Eu mesma já percebi várias vezes como é fácil cair nessa armadilha. Nos cursos que eu faço, quando vamos almoçar, costumo notar como os diferentes grupos se comportam. A tendência é buscarmos nossos semelhantes: pessoas negras se sentam juntas, os homens formam um grupo separado, as mulheres ficam em outro lado.
Seria natural para mim ir para a mesa com mais mulheres brancas, onde o papo tende a ser mais familiar. Mas sempre procuro ampliar meu horizonte. Passei a sentar na mesa dos homens, das pessoas negras, das pessoas com ideias, crenças e vivências diferentes da minha. E foi nesses momentos que surgiram os diálogos mais enriquecedores, em que realmente aprendi. A gente aprende muito mais com quem é diferente da gente, mas para isso precisamos ter empatia e principalmente escuta ativa.

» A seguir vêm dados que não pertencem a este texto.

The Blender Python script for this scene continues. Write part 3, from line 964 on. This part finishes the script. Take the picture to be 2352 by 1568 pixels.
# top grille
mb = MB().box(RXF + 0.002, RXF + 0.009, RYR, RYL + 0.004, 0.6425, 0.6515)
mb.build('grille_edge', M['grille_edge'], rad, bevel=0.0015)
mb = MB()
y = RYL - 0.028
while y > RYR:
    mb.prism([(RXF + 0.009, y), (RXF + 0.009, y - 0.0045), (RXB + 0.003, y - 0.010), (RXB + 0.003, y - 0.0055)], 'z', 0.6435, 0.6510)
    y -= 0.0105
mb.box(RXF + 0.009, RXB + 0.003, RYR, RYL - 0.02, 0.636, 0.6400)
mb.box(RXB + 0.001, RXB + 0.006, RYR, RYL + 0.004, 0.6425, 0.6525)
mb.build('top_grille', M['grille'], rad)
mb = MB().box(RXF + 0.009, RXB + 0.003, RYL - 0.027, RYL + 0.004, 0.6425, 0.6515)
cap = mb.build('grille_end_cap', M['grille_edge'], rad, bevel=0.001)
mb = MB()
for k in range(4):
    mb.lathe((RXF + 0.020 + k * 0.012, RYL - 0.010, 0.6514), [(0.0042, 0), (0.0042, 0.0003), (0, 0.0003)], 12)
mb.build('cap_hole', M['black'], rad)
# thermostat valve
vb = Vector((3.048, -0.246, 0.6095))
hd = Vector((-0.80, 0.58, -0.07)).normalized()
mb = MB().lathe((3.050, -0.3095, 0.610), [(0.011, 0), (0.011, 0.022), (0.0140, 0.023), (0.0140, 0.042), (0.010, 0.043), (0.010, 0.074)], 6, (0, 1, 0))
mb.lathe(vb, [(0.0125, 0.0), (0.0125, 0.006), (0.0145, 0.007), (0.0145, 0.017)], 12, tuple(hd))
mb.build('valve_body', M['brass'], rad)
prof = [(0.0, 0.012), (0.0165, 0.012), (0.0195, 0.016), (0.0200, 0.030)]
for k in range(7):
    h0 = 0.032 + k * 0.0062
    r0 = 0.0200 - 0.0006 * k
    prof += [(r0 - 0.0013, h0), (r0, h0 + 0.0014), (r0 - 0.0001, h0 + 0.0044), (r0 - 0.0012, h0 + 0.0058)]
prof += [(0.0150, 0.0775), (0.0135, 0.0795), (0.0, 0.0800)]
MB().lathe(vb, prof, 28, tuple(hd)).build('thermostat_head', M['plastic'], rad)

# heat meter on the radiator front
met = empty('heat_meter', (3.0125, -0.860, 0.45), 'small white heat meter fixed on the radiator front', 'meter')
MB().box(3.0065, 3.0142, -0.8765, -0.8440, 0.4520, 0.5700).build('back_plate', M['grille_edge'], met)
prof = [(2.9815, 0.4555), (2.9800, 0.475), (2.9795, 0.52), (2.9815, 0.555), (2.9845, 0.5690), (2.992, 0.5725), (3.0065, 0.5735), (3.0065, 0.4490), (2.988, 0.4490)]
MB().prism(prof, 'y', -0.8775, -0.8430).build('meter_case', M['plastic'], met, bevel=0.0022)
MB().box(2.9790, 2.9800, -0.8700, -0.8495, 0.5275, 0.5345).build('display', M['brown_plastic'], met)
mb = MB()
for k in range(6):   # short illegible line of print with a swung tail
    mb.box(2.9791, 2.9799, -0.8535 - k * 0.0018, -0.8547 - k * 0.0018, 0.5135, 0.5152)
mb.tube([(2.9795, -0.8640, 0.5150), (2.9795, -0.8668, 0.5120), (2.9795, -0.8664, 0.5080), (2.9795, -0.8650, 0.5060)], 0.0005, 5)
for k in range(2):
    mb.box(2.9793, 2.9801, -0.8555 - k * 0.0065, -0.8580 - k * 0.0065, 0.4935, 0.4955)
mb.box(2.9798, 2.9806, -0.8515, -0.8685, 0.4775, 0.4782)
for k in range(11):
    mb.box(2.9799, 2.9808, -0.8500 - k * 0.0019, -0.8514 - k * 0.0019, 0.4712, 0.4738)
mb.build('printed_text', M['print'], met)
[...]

Nos eventos que organizo, sempre faço uma dinâmica simples. Peço às pessoas para olharem ao redor e se perguntarem: “Estou sentado ao lado de alguém que já conheço?”. A maioria está. Então sugiro: depois do intervalo, voltem e sentem-se com uma pessoa que você não conheça, alguém que seja diferente. Parece uma sugestão boba, mas a verdade é que buscamos o familiar como um reflexo do nosso cérebro, que prefere a segurança e o conforto do conhecido. Romper isso exige esforço consciente.
Outro exemplo que me marcou foi o de um diretor que compartilhou como enfrentou uma situação com um padrinho de sua filha. O homem havia feito uma “brincadeira” ao dizer: “Nasceu mais uma, hein? Vai ser fornecedor!”. Uma frase carregada de machismo, tratando sua filha como um objeto.
Em vez de reagir com agressividade, o diretor optou por um caminho mais reflexivo. Disse ao padrinho: “Você ama minha filha como se fosse sua? Então por que trataria ela como um objeto?”. Esse diálogo, que começou com desconforto, terminou com um pedido de desculpas sincero e com mais conscientização.
Furar nossas bolhas exige exatamente isso: esforço, reflexão e, muitas vezes, um desconforto inicial. Reconhecer que preferimos o conhecido é o primeiro passo. Quando não convivemos com o diferente, acreditamos que tudo está bem. Achamos que racismo, machismo, homofobia ou qualquer outro preconceito, são problemas resolvidos. Mas, ao escutar verdadeiramente as histórias e as experiências de quem vive essas realidades, percebemos o quanto ainda há para mudar.
Esse aprendizado vale para todos os âmbitos da vida. Até mesmo o que consumimos em casa, como livros, filmes e séries, pode ser enviesado pelos algoritmos que reforçam o que já gostamos. Romper a bolha não é só conviver com pessoas diferentes; é também expor nossa mente a ideias e perspectivas novas.
O desafio de furar nossas bolhas é constante, mas os ganhos são imensos. Abrir-se ao novo amplia nossa empatia, desconstrói preconceitos e nos faz crescer como pessoa. Então, eu pergunto: quem você tem convidado para o seu círculo? Que livros ou filmes têm desafiado suas crenças? Que tal começar hoje a furar sua bolha? O mundo é muito maior do que as fronteiras que criamos ao nosso redor.